* **EXERCISE INSTRUCTIONS**
Repeat only the lines from the one containing "rail_run(P2, (X1 - h, Y0" through the one containing "(-2.08, 5.5, -6.95), .045, .22, M_cap, P2)", exactly as written, both ends included.

* **DATA**
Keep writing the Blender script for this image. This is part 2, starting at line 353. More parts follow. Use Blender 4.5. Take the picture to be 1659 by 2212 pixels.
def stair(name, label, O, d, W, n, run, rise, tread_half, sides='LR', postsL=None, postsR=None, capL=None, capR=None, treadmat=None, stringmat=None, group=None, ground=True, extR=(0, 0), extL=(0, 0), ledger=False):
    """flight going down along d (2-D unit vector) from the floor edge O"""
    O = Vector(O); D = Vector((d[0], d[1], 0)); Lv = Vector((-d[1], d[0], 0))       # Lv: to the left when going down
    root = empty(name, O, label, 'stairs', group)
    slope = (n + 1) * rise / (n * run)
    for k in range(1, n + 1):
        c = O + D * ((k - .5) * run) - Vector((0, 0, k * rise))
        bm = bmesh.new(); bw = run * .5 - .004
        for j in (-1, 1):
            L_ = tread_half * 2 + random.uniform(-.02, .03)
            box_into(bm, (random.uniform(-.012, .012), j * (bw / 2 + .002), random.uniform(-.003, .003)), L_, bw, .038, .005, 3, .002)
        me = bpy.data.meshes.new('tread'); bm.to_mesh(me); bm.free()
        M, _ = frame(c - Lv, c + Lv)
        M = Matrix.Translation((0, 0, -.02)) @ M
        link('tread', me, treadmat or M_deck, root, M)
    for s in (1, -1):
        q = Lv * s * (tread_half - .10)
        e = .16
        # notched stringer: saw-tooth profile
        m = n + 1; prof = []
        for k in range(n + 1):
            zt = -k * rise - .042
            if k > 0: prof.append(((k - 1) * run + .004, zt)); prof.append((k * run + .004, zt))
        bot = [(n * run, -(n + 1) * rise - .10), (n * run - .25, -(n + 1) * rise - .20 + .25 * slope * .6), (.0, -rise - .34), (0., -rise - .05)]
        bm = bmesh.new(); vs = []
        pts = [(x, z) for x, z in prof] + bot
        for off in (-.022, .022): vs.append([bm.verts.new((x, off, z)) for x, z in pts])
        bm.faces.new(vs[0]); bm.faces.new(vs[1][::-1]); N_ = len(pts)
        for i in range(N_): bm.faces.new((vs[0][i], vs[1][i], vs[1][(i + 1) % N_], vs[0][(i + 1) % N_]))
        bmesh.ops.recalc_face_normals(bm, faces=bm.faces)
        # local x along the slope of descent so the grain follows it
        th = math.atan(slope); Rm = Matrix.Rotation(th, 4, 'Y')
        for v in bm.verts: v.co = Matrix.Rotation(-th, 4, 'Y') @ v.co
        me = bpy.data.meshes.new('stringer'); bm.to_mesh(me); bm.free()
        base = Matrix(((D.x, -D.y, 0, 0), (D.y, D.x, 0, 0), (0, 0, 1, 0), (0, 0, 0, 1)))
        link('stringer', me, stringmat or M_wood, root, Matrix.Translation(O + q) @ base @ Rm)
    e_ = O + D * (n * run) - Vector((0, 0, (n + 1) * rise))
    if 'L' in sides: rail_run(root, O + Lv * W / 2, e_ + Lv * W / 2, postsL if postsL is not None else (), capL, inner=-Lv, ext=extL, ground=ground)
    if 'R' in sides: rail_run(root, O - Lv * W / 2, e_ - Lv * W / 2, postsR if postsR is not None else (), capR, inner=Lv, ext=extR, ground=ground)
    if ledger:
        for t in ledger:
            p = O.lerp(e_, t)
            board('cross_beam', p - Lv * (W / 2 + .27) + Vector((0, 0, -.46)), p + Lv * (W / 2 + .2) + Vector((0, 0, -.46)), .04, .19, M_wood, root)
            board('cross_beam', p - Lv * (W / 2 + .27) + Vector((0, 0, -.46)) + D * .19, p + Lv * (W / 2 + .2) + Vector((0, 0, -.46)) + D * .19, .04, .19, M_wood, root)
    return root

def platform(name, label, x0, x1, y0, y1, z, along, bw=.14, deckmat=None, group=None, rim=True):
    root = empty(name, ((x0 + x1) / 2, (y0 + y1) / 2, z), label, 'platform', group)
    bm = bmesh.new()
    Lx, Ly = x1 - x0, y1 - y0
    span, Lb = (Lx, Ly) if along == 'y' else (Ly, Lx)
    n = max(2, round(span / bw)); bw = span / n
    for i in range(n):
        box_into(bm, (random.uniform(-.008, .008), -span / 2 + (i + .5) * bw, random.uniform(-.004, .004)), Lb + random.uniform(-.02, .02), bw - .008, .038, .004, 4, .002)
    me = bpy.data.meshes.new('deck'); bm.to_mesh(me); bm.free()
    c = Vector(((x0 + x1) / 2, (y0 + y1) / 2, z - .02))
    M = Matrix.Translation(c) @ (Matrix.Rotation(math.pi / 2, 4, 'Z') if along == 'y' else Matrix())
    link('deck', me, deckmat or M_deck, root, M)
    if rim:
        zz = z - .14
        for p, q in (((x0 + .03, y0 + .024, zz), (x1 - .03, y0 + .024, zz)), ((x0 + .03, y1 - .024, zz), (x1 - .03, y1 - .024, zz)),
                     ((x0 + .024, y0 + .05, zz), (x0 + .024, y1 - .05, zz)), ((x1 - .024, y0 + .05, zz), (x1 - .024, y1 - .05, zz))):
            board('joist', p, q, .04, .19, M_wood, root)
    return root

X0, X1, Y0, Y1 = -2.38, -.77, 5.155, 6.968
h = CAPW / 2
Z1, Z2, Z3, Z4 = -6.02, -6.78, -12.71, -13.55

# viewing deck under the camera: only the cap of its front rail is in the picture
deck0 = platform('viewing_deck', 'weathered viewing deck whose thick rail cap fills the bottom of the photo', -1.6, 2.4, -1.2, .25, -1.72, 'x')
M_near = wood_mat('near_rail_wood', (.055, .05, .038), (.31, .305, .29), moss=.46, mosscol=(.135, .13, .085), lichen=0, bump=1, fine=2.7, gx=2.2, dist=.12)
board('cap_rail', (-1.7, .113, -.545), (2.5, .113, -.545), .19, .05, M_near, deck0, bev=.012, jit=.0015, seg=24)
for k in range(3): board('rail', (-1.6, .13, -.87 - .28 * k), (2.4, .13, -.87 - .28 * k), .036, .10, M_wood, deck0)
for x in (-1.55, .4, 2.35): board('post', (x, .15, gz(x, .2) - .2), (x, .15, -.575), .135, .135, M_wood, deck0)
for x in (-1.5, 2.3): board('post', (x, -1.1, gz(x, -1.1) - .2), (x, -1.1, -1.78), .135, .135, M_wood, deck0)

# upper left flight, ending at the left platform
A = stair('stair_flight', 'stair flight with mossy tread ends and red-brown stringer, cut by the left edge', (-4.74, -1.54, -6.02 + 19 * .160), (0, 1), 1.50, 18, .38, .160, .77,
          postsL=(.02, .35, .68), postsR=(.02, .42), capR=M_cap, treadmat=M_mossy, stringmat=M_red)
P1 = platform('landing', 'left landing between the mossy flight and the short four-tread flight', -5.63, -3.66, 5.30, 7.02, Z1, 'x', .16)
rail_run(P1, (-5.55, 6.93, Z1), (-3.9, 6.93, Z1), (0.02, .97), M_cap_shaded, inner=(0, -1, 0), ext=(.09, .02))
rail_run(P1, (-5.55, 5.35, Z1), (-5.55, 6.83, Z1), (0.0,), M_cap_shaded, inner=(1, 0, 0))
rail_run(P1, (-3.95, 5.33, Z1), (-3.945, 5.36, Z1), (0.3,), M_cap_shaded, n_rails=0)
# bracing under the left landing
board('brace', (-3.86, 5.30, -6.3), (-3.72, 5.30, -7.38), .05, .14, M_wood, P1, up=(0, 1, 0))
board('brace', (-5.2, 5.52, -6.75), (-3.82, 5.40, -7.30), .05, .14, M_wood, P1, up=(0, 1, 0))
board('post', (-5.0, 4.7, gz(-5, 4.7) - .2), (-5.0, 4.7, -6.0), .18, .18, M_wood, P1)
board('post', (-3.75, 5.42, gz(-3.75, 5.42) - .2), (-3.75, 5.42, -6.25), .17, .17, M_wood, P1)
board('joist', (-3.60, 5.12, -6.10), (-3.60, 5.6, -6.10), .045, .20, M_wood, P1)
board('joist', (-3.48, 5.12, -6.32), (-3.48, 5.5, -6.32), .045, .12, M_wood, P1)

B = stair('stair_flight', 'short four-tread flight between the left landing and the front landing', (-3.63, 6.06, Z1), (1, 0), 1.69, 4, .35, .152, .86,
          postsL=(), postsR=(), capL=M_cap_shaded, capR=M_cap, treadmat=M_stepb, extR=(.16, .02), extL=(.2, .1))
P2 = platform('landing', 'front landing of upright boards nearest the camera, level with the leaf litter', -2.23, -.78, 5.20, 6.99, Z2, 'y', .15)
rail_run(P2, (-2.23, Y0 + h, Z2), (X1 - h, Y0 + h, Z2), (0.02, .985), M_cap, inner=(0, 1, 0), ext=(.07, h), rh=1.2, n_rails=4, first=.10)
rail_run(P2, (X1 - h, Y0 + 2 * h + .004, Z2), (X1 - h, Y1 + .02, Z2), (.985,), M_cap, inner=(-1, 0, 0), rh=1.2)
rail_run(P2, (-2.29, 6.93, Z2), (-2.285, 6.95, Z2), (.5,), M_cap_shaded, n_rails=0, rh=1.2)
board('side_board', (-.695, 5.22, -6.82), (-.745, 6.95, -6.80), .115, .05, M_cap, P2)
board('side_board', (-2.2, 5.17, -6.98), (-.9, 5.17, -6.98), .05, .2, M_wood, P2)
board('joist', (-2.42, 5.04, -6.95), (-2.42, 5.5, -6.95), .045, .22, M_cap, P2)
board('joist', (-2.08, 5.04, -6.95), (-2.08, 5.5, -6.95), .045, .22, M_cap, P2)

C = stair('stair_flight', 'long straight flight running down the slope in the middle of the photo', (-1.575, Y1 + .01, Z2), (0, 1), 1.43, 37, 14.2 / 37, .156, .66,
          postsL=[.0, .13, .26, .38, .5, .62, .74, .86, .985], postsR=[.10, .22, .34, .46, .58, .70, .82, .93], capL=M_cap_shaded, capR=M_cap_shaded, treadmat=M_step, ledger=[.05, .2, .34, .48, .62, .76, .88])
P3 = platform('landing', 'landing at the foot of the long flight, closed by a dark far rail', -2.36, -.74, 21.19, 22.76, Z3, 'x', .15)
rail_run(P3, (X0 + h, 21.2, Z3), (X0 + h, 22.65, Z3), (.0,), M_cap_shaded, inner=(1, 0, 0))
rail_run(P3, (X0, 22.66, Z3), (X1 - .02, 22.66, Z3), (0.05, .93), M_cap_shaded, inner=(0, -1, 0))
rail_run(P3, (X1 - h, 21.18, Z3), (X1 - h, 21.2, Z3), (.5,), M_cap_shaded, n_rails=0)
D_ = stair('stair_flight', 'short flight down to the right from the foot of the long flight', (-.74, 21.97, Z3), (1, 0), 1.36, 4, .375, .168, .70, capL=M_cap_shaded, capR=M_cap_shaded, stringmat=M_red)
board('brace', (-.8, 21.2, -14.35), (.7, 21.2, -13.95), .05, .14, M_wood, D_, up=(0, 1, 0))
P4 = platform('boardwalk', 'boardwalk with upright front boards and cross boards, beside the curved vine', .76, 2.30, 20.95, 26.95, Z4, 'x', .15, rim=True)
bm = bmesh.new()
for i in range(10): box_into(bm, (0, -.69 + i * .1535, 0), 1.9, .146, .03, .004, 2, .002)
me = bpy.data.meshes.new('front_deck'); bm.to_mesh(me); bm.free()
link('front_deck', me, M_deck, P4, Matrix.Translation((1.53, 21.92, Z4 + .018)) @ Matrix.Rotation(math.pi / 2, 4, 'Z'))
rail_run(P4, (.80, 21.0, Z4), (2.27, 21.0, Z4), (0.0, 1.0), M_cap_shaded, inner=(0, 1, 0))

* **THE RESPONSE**
rail_run(P2, (X1 - h, Y0 + 2 * h + .004, Z2), (X1 - h, Y1 + .02, Z2), (.985,), M_cap, inner=(-1, 0, 0), rh=1.2)
rail_run(P2, (-2.29, 6.93, Z2), (-2.285, 6.95, Z2), (.5,), M_cap_shaded, n_rails=0, rh=1.2)
board('side_board', (-.695, 5.22, -6.82), (-.745, 6.95, -6.80), .115, .05, M_cap, P2)
board('side_board', (-2.2, 5.17, -6.98), (-.9, 5.17, -6.98), .05, .2, M_wood, P2)
board('joist', (-2.42, 5.04, -6.95), (-2.42, 5.5, -6.95), .045, .22, M_cap, P2)
board('joist', (-2.08, 5.04, -6.95), (-2.08, 5.5, -6.95), .045, .22, M_cap, P2)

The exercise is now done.